▶ Your task: Reproduce exactly the lines from the one containing "Generate a Blender" down to the one containing "return np.array([(u - 960) / F * y, y, float(zt((u", including both of those lines, and nothing else.

<<<<

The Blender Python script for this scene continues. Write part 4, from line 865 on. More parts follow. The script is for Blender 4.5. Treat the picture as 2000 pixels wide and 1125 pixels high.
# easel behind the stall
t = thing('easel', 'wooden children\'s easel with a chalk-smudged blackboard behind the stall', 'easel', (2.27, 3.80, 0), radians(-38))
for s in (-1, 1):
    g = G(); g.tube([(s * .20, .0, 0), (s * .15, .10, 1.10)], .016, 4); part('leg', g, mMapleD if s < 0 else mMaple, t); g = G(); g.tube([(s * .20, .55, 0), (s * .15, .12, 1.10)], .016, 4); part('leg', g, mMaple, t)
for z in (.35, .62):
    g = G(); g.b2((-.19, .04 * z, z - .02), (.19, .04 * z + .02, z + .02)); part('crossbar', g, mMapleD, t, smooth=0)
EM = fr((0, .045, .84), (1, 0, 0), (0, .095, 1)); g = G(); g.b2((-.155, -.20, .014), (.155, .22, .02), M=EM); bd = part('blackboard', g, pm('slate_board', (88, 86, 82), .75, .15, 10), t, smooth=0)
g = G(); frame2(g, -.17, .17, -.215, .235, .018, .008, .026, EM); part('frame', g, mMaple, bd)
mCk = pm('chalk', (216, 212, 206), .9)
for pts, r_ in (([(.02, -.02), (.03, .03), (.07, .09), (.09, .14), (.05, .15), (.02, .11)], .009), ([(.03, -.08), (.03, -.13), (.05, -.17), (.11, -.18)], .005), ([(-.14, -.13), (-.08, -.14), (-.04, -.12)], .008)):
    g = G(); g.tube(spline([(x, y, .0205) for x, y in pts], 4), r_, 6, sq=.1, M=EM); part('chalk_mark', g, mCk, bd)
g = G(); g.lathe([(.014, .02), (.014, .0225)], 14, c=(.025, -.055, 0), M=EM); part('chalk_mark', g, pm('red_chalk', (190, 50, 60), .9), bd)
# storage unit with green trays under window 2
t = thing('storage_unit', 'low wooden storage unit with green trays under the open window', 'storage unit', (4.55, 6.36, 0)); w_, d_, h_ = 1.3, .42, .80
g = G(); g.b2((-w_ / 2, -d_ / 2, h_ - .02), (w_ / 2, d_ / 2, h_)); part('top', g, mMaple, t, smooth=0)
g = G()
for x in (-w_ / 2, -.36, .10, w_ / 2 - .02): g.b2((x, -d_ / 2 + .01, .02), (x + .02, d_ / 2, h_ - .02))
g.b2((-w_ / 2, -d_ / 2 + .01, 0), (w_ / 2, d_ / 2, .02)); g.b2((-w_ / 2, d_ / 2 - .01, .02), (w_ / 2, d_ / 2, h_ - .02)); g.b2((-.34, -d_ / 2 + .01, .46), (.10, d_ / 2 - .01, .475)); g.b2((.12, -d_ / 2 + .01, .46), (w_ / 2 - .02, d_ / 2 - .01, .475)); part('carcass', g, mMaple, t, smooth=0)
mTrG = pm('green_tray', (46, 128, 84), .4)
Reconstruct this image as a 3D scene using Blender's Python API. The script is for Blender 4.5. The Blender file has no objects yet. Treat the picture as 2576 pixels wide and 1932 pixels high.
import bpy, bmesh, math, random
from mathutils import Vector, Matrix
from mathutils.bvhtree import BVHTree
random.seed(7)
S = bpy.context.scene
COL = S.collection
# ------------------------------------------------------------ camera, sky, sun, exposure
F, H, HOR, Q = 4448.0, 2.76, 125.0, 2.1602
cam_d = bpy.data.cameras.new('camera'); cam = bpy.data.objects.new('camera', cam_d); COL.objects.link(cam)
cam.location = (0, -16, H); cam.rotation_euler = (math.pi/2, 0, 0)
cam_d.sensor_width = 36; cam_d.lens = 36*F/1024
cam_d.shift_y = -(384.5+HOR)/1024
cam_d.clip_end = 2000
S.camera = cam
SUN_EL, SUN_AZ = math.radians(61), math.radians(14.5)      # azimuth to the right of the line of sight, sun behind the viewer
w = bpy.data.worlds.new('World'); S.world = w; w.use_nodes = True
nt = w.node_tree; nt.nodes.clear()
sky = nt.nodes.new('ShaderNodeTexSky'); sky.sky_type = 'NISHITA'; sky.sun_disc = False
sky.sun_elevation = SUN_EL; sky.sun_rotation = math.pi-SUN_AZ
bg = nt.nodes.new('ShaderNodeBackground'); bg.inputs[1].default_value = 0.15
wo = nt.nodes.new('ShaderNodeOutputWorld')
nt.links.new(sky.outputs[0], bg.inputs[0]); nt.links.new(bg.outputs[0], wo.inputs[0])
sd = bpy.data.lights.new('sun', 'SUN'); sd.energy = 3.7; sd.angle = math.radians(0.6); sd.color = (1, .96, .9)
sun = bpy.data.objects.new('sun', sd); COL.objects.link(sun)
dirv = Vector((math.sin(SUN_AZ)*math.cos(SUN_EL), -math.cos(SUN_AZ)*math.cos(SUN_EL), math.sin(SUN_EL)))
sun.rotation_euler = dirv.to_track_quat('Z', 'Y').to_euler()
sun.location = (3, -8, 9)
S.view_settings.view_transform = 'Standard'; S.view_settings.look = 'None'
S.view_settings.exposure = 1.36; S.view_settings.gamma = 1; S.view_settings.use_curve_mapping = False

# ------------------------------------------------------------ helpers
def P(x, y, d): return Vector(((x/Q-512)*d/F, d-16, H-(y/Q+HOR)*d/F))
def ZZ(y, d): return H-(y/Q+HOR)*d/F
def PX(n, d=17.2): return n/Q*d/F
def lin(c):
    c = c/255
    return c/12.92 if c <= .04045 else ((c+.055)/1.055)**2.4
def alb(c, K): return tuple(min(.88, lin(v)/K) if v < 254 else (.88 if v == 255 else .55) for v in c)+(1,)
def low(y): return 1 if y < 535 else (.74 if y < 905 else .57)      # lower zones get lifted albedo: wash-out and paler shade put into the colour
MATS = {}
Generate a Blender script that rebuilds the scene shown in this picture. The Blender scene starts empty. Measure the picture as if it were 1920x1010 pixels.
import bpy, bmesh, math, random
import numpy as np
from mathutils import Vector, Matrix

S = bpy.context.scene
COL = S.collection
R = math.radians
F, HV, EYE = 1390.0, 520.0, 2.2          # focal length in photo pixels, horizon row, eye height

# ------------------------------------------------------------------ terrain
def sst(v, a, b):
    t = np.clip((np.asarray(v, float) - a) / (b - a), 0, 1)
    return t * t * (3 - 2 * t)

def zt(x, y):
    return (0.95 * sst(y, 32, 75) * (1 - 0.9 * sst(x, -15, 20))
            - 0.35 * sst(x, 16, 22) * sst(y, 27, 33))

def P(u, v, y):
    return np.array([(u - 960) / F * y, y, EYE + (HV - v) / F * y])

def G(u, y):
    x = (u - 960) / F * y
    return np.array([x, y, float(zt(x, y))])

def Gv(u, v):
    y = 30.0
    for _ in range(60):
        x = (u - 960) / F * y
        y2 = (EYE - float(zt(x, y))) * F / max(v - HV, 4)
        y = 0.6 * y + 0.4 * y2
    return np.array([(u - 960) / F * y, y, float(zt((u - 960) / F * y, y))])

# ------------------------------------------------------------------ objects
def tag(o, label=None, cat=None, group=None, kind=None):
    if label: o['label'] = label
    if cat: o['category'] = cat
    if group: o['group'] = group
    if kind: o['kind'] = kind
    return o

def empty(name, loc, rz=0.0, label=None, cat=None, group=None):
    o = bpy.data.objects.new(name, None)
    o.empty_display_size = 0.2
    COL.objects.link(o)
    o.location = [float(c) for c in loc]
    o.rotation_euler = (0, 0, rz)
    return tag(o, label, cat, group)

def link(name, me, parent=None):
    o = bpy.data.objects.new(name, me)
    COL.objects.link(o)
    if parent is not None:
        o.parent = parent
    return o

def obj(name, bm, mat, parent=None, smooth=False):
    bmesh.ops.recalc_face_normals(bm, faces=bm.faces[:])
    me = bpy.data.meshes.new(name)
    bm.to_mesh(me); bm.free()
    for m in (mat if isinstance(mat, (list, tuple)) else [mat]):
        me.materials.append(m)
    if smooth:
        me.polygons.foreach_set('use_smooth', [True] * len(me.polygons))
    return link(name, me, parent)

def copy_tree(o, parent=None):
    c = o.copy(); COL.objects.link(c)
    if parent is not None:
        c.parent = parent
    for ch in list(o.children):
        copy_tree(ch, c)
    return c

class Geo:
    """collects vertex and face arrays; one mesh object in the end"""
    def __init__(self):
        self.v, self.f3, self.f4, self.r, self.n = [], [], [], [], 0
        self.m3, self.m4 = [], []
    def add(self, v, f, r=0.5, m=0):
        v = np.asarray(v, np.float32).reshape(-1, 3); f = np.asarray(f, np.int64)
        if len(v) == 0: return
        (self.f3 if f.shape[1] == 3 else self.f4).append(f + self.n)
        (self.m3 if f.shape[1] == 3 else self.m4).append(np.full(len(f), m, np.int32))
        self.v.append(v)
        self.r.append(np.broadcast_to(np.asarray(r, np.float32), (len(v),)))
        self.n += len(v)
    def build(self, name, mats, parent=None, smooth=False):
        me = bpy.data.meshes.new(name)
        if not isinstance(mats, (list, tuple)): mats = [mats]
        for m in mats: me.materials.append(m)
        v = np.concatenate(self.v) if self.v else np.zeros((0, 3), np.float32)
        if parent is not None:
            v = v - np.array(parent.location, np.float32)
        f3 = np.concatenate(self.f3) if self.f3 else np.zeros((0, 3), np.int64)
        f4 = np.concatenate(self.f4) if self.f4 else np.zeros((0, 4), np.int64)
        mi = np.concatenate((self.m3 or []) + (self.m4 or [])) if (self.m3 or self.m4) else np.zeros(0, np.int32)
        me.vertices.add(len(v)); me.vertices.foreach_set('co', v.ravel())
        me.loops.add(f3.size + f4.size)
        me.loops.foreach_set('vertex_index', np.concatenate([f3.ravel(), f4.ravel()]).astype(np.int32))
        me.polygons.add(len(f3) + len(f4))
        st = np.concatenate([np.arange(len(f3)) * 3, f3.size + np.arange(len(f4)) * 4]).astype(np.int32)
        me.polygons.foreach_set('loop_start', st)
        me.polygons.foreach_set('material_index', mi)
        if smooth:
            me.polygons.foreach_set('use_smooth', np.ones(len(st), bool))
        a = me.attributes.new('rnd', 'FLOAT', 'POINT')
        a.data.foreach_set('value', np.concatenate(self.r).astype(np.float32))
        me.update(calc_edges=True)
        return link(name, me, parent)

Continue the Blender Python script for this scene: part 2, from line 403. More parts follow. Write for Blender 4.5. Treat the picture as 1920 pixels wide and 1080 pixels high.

>>>>

▶ Problem solution:
Generate a Blender script that rebuilds the scene shown in this picture. The Blender scene starts empty. Measure the picture as if it were 1920x1010 pixels.
import bpy, bmesh, math, random
import numpy as np
from mathutils import Vector, Matrix

S = bpy.context.scene
COL = S.collection
R = math.radians
F, HV, EYE = 1390.0, 520.0, 2.2          # focal length in photo pixels, horizon row, eye height

# ------------------------------------------------------------------ terrain
def sst(v, a, b):
    t = np.clip((np.asarray(v, float) - a) / (b - a), 0, 1)
    return t * t * (3 - 2 * t)

def zt(x, y):
    return (0.95 * sst(y, 32, 75) * (1 - 0.9 * sst(x, -15, 20))
            - 0.35 * sst(x, 16, 22) * sst(y, 27, 33))

def P(u, v, y):
    return np.array([(u - 960) / F * y, y, EYE + (HV - v) / F * y])

def G(u, y):
    x = (u - 960) / F * y
    return np.array([x, y, float(zt(x, y))])

def Gv(u, v):
    y = 30.0
    for _ in range(60):
        x = (u - 960) / F * y
        y2 = (EYE - float(zt(x, y))) * F / max(v - HV, 4)
        y = 0.6 * y + 0.4 * y2
    return np.array([(u - 960) / F * y, y, float(zt((u - 960) / F * y, y))])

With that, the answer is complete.